An intimate of the present Pope, Cardinal Marc Ouellet, a Canadian, has just completed his first year as prefect of the congregation for bishops – the man who short lists possible bishops for appointment. In the interview with the Italian bishops’ newspaper he reveals that more priests turn down preferment that he could have expected.
Cardinal Marc Ouellet was interviewed for “Avvenire,” the newspaper owned by the Italian episcopal conference.
In the interview, he revealed among other things that it often happens, “more than I could have expected,” that the candidate chosen to be made a bishop does not accept the appointment.
He indicated the reasons for such refusals in the growing difficulty of fulfilling the role, in a society in which the bishops are under public attack, “in part as a result of the scandals and charges concerning sexual abuse.”
As for career ambitions – the cardinal cautioned – if a priest or a bishop aspires and maneuvers to be promoted to a prominent diocese, “it is better for him to stay where he is.”

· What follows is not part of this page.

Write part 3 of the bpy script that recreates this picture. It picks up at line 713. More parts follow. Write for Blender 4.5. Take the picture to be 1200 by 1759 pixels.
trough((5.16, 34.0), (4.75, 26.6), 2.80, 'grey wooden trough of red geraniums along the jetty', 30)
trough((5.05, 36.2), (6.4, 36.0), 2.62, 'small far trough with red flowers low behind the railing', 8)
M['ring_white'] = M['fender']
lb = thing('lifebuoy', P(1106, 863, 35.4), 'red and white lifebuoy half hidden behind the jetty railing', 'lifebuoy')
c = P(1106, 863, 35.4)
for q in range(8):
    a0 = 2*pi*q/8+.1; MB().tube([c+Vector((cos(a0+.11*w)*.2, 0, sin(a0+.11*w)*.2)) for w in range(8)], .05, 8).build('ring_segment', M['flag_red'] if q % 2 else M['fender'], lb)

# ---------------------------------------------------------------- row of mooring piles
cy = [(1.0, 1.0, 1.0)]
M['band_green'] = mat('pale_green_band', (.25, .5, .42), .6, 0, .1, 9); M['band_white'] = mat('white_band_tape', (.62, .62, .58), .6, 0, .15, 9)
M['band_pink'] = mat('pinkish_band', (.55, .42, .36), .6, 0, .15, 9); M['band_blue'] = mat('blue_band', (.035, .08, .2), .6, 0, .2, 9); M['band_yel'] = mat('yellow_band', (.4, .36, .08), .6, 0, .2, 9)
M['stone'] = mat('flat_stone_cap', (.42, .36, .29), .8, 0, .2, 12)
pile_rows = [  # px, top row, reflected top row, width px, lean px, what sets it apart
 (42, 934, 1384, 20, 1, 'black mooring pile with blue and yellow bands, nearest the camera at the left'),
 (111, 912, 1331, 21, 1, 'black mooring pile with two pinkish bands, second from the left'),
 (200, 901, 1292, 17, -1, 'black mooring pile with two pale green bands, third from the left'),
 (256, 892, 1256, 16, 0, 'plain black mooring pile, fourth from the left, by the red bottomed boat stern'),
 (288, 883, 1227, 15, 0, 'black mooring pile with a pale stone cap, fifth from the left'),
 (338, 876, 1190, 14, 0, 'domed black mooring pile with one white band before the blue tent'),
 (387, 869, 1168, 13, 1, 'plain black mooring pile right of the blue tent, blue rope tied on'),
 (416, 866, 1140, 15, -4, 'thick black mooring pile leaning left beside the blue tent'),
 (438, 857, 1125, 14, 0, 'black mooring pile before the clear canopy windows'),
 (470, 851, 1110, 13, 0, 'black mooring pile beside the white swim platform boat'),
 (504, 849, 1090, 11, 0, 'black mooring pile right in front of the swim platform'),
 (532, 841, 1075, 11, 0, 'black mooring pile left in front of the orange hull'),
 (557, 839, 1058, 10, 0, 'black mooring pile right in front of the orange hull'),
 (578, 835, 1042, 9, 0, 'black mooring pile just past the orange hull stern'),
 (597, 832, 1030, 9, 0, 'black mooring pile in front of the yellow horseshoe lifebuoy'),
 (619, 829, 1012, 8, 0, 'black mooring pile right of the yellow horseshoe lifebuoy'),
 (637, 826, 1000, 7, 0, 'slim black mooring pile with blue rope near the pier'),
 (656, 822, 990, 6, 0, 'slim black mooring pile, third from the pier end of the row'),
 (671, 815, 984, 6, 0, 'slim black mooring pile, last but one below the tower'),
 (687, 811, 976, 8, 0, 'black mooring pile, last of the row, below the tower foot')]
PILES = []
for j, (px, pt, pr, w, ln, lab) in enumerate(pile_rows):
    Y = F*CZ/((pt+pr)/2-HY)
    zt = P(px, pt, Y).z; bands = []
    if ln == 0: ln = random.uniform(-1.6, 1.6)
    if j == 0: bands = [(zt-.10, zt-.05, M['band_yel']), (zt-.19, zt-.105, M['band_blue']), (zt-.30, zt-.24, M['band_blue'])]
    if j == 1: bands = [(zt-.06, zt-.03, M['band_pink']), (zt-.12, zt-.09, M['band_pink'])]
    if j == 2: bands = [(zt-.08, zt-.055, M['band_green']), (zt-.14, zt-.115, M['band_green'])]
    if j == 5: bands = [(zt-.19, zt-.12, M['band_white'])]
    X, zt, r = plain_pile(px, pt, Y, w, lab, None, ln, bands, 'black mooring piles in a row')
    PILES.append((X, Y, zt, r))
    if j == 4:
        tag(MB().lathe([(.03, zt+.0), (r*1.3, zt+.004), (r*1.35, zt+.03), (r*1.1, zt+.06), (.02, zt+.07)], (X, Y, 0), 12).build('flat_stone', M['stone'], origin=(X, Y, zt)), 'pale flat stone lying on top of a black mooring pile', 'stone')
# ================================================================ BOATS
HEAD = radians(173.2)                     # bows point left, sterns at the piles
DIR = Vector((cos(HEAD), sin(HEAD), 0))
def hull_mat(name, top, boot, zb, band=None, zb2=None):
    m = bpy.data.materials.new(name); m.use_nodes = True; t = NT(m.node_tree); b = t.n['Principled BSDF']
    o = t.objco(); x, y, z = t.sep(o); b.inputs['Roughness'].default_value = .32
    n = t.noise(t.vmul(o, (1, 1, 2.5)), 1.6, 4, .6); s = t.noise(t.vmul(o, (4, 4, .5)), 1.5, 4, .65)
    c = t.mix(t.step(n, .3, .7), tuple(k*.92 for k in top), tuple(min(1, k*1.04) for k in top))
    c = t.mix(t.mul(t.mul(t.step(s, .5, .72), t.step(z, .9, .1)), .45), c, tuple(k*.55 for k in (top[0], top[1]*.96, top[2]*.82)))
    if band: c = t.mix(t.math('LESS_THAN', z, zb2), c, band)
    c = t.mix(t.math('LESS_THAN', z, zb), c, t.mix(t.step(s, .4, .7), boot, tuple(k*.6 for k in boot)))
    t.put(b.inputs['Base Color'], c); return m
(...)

And he concluded the interview by sketching the profile of the bishop the Church needs most today. A bishop who is at the same time a theologian and an apologist, a public defender of the faith:
“Today, especially in the context of our secularized societies, we need bishops who are the first evangelizers, and not mere administrators of dioceses. Who are capable of proclaiming the Gospel. Who are not only theologically faithful to the magisterium and the pope, but are also capable of expounding and, if need be, of defending the faith publicly.”
This profile of the bishop as theologian and “defensor fidei” fits Cardinal Ouellet himself perfectly.

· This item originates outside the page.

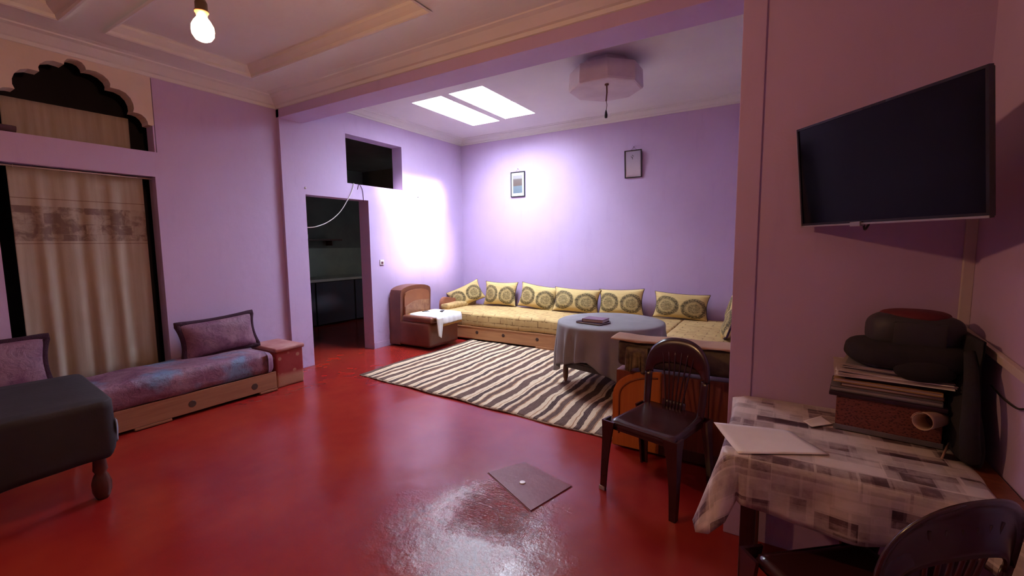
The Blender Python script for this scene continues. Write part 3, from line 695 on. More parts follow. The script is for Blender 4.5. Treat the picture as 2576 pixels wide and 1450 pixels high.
bm = B(); overlay(bm, -4.70, -4.145, AY+.10, BYY-.02, .484, .15, .045); o = tobj('ochre_cover', bm, OCHRE, None, True); solidify(o, .004, 1); tag(o, 'ochre edged cloth under the white one on the brown chair', 'cloth')
bm = B(); overlay(bm, -4.64, -4.118, AY+.075, BYY-.04, .492, .12, .03, 2); o = tobj('white_cloth', bm, WHITECLOTH, None, True); solidify(o, .004, 1); tag(o, 'white cotton cloth spread over the seat of the brown chair', 'cloth')
# white corner tail hanging at the front
bm = B()
def tail(u, v): return Vector((-4.082+.008*math.sin(u*6), AY+.02+.16*u*(1-.55*v)+.03*v, .48-.26*v-.04*u*v))
grid(bm, tail, 8, 10); o = tobj('cloth_corner', bm, WHITECLOTH, bpy.data.objects['white_cloth'], True); solidify(o, .004)
t = thing('eyeglasses', 'folded thin wire eyeglasses on the white cloth', 'glasses', (-4.53, 4.93, .505))
for k in range(2):
    bm = B(); tube(bm, [(-4.55+.022*math.cos(a)+.0, 4.90+k*.058+.026*math.sin(a), .509) for a in [q*PI/6 for q in range(12)]], .003, 5, closed=True); tobj('rim', bm, WIRE, t, True)
    bm = B(); tube(bm, [(-4.55, 4.872+k*.114, .51), (-4.50, 4.89+k*.07, .513), (-4.47, 4.93+k*.0, .508)], .003, 5); tobj('temple_arm', bm, WIRE, t, True)
bm = B(); box(bm, -.022, .022, -.075, .075, 0, .012, .005, M=Matrix.Translation((-4.36, 5.10, .502)) @ Matrix.Rotation(.5, 4, 'Z')); tag(tobj('remote_control', bm, simple('grey_remote', (.12, .12, .13), None, 9, .4)), 'slim grey remote lying on the white cloth of the brown chair', 'remote')
bm = B(); tube(bm, bez([(-4.965, 5.285, .82), (-4.96, 5.37, .83), (-4.955, 5.43, .78), (-4.955, 5.44, .62), (-4.955, 5.445, .40)], 6), .005, 6); tag(tobj('wall_wire', bm, WIRE, None, True), 'thin dark wire curving down the wall beside the brown chair', 'wire')

# ================================================================== rug
bm = B()
c00, c10, c11, c01 = Vector((-4.13, 3.35, 0)), Vector((-1.045, 3.165, 0)), Vector((-1.16, 5.44, 0)), Vector((-4.10, 5.47, 0))
def rugf(u, v):
    p = (c00*(1-u)+c10*u)*(1-v)+(c01*(1-u)+c11*u)*v
    p.z = .010+.0035*math.sin(p.x*3+p.y*5)+.003*math.sin(p.x*11-p.y*4); p.y += .008*math.sin(p.x*9)*(1-v); return p
grid(bm, rugf, 70, 50, uvfn=lambda u, v: (3.08*u, 2.2*v))
rg = thing('striped_rug', 'large cream and brown striped woven rug on the red floor', 'rug', (-2.6, 4.3, 0))
o = tobj('pile', bm, RUG, rg, True); solidify(o, .008, -1)
bm = B(); tube(bm, [rugf(k/60, 0)+Vector((0, -.006, 0)) for k in range(61)], .007, 6); tobj('hem', bm, simple('frayed_hem', (.10, .05, .04), (.45, .33, .22), 22, .9), rg, True)

# ================================================================== round table
RT = Vector((-1.50, 4.40, 0)); RR = .53
t = thing('round_table', 'round wooden table on slender legs hidden under a grey cloth', 'table', RT)
bm = B(); lathe(bm, [(.001, .665), (RR-.02, .665), (RR, .67), (RR, .685), (RR-.006, .69), (.001, .69)], RT, 48); tobj('tabletop', bm, DARKWOOD, t)
lg = [(-.46, -.10), (.40, -.30), (.40, .30), (-.36, .33)]
for x, y in lg:
    bm = B(); lathe(bm, [(.012, 0), (.016, .02), (.028, .06), (.03, .14), (.022, .20), (.026, .3), (.03, .5), (.03, .66)], RT+Vector((x, y, 0)), 16); tobj('leg', bm, wood('mid_brown_leg', (.22, .09, .05), (.15, .06, .03), axis=2) if (x, y) == lg[0] else DARKWOOD, t, True)
def rail(a, b_, z0, z1):
    bm = B(); A = RT+Vector((*a, 0)); C = RT+Vector((*b_, 0)); d = (C-A); L = d.length; ang = math.atan2(d.y, d.x)
    box(bm, 0, L, -.012, .012, z0, z1, .003, M=Matrix.Translation(A) @ Matrix.Rotation(ang, 4, 'Z')); return bm
for i in range(4): tobj('rail', rail(lg[i], lg[(i+1) % 4], .17, .225), DARKWOOD, t)
bm = B(); box(bm, RT.x-.34, RT.x+.36, RT.y-.15, RT.y+.26, .225, .24, .004); tobj('shelf', bm, DARKWOOD, t)
bm = B(); lathe(bm, [(.001, .02), (.05, .02), (.065, 0)], RT+Vector((-.27, -.05, .24)), 18); tag(tobj('saucer', bm, WHITECORD, None, True), 'small white saucer on the shelf under the round table', 'saucer')
# cloth
def hem(th):
    d = ((th-math.radians(263)+PI) % (2*PI))-PI
    z = .365-.13*abs(math.sin(2*(th-4.45)))**2
    z += .02*math.sin(7*th)
    z -= .09*math.exp(-((((th-math.radians(200)+PI) % (2*PI))-PI)/.22)**2)
    return max(.12, z)
bm = B()
NT_ = 180
def sk(u, v):
    th = 2*PI*u; z1_ = hem(th)
    if v < .25:
        r = (RR-.01)*v/.25*1.0; return RT+Vector((r*math.cos(th), r*math.sin(th), .697))
    if v < .32:
        s = (v-.25)/.07; a = s*PI/2; return RT+Vector(((RR-.01+.022*math.sin(a))*math.cos(th), (RR-.01+.022*math.sin(a))*math.sin(th), .697-.022*(1-math.cos(a))))
    s = (v-.32)/.68; f = min(1, s*1.6)
    amp = .026*f
    fold = math.sin(th*17+1.2*math.sin(th*3))+.5*math.sin(th*27+.8)
    r = RR+.012+amp*fold+.012*s
    return RT+Vector((r*math.cos(th), r*math.sin(th), .675-(.675-z1_)*s))
grid(bm, sk, NT_, 24, cu=True); bmesh.ops.remove_doubles(bm, verts=bm.verts, dist=1e-5)
o = tobj('grey_tablecloth', bm, GREYCLOTH, None, True); solidify(o, .003, 1); tag(o, 'smooth grey tablecloth draped over the round table in pleats', 'tablecloth')
MN = Matrix.Translation((-1.60, 4.17, .703)) @ Matrix.Rotation(-.2, 4, 'Z')
t = thing('notebook', 'pale edged folder at the bottom of the stack on the grey tablecloth', 'folder', (-1.60, 4.17, .703))
bm = B(); box(bm, -.14, .14, -.10, .10, 0, .004, .001, M=MN); box(bm, -.14, .14, -.10, .10, .012, .016, .001, M=MN); tobj('cover', bm, PURPLEFUR, t)
bm = B(); box(bm, -.135, .135, -.095, .095, .004, .012, M=MN); tobj('pages', bm, PAPER, t)
MN2 = Matrix.Translation((-1.575, 4.18, .7195)) @ Matrix.Rotation(-.05, 4, 'Z')
t = thing('thick_book', 'thick shiny maroon book lying on the folder on the grey tablecloth', 'book', (-1.575, 4.18, .7195))
bm = B(); box(bm, -.11, .11, -.085, .085, 0, .004, .001, M=MN2); box(bm, -.11, .11, -.085, .085, .026, .031, .002, M=MN2); box(bm, -.112, -.106, -.085, .085, 0, .031, .002, M=MN2); tobj('cover', bm, MAROON, t)
bm = B(); box(bm, -.105, .106, -.08, .08, .004, .026, M=MN2); tobj('pages', bm, PAPER2, t)

# ================================================================== left sofa (purple) and pouf
ls = thing('low_sofa', 'low sofa with purple and blue velour mattress on a pine base along the left wall', 'sofa', (-4.75, 1.3, 0))
LX0, LX1, LY0, LY1 = -5.02, -4.45, -.8, 2.555
bm = B(); box(bm, LX0, LX1-.02, LY0, LY1-.01, .025, .19); tobj('base', bm, PINE_Y, ls)
for a, b_ in ((LY0, .7), (.704, LY1)):
    bm = B(); box(bm, LX1-.02, LX1, a, b_, .03, .205, .004); fp = tobj('front_board', bm, PINE_Y, ls)
    for hy in [q for q in (0., 1.78, 2.33) if a < q < b_]:
        bm = B(); lathe(bm, [(.001, .004), (.028, .004), (.033, 0)], (0, 0, 0), 16); bmesh.ops.transform(bm, matrix=Matrix.Translation((LX1-.001, hy, .105)) @ Matrix.Rotation(PI/2, 4, 'Y'), verts=bm.verts); tobj('finger_hole', bm, KNOT, fp)
for a, b_ in ((1.36, 1.62), (2.38, 2.56)):
    bm = B(); box(bm, LX1-.03, LX1+.004, a, b_, .008, .028, .003); tobj('foot_board', bm, PINE_Y, ls)
bm = B(); mattress(bm, LX0+.0, LX1+.01, LY0, LY1, .19, .425, .085, 6, 40, .010, 11, 'y'); tobj('mattress', bm, PURPLEMAT, ls, True)
cushion('plush_cushion', 'mauve brocade cushion with dark plush border right of the curtain', (-4.84, 2.25, .425), (math.radians(-12), math.radians(-3), math.radians(88)), .70, .36, .18, PURPLECUSH, PURPLEFUR, .026, 21, group='mauve cushions on the low sofa')
cushion('plush_cushion', 'mauve brocade cushion with dark plush border, left of the curtain behind the dark table', (-4.84, .65, .425), (math.radians(-12), math.radians(2), math.radians(92)), .72, .41, .18, PURPLECUSH, PURPLEFUR, .026, 22, group='mauve cushions on the low sofa')
bm = B(); mattress(bm, -4.97, -4.50, 2.59, 2.90, .0, .40, .02, 3, 3, .003, 13, 'y')
pf = thing('pouf', 'red patterned box-shaped pouf at the end of the low sofa', 'pouf', (-4.73, 2.75, 0))
tobj('body', bm, POUF, pf, 'auto')
bm = B(); mattress(bm, -4.985, -4.485, 2.58, 2.915, .385, .43, .018, 3, 3, .004, 14, 'y'); tobj('lid', bm, simple('faded_red_cloth', (.32, .10, .10), (.42, .20, .18), 6, .7, .3, 30), pf, 'auto', )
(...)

A Canadian from Québec, 67, a member of the Society of Saint-Sulpice, Ouellet was part of the circle of the international theology journal “Communio,” founded by, among others, Joseph Ratzinger and Hans Urs von Balthasar, who were his intellectual mentors.

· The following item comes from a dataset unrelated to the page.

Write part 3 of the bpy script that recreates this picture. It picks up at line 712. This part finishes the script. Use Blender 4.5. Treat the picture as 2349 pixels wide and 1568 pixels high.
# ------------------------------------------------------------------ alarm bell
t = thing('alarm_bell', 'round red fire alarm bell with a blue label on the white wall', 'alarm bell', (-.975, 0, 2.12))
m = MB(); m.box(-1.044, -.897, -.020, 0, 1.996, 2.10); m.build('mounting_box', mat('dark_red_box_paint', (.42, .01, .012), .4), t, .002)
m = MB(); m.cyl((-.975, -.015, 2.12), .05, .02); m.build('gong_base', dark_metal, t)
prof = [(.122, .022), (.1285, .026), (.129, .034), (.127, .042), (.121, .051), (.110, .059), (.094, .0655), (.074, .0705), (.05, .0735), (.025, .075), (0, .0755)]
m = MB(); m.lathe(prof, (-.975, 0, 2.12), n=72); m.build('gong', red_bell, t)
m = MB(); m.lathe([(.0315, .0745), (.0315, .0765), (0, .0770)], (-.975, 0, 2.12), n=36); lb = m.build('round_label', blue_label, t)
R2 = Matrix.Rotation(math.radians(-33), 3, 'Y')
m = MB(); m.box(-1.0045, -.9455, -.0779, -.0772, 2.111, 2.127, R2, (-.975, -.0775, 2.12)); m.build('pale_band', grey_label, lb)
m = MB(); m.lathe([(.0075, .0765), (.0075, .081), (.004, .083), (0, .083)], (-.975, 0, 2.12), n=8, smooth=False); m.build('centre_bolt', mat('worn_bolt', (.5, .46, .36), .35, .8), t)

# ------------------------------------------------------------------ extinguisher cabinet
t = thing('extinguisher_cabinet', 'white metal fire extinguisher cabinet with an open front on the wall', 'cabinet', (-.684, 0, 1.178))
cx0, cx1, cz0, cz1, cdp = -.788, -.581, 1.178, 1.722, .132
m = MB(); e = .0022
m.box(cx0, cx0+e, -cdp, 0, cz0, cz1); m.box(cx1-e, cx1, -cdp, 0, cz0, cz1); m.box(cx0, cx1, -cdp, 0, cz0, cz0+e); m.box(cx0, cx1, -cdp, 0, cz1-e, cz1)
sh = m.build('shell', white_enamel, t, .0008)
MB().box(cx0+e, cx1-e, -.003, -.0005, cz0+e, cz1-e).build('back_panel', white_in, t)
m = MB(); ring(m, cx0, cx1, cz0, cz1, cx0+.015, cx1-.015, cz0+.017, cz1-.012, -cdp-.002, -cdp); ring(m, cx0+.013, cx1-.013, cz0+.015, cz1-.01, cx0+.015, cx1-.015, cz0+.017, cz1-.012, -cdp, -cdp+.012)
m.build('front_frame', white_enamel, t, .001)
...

For many years, he shuttled back and forth between Canada and Colombia, as a seminary professor and educator. Then he moved to Rome, as a professor of systematic theology at the Pontifical Lateran University, when its rector was the future cardinal Angelo Scola, also part of the “Communio” circle.
In 2001, he was appointed secretary of the pontifical council for Christian unity. And the following year, archbishop of Québec and primate of Canada. He has been a cardinal since 2003.
In his Québec, Cardinal Ouellet was a direct witness of one of the most dizzying collapses of Catholicism in the past century. This region, which had a strong Catholic character until the middle of the twentieth century, is today one of the most secularized in the world.
As an archbishop, Ouellet fought energetically to give a voice and a body back to Christianity in his land. And Benedict XVI appreciated this so much that he called him to Rome first as a speaker at the synod of bishops in 2008, and then permanently, since 2010, as prefect of the congregation for bishops.
Among the cardinals of the Roman curia, Ouellet is certainly the closest to pope Joseph Ratzinger, with whom he meets regularly, once a week. And he may be the only one in whom the pope confides without reservation.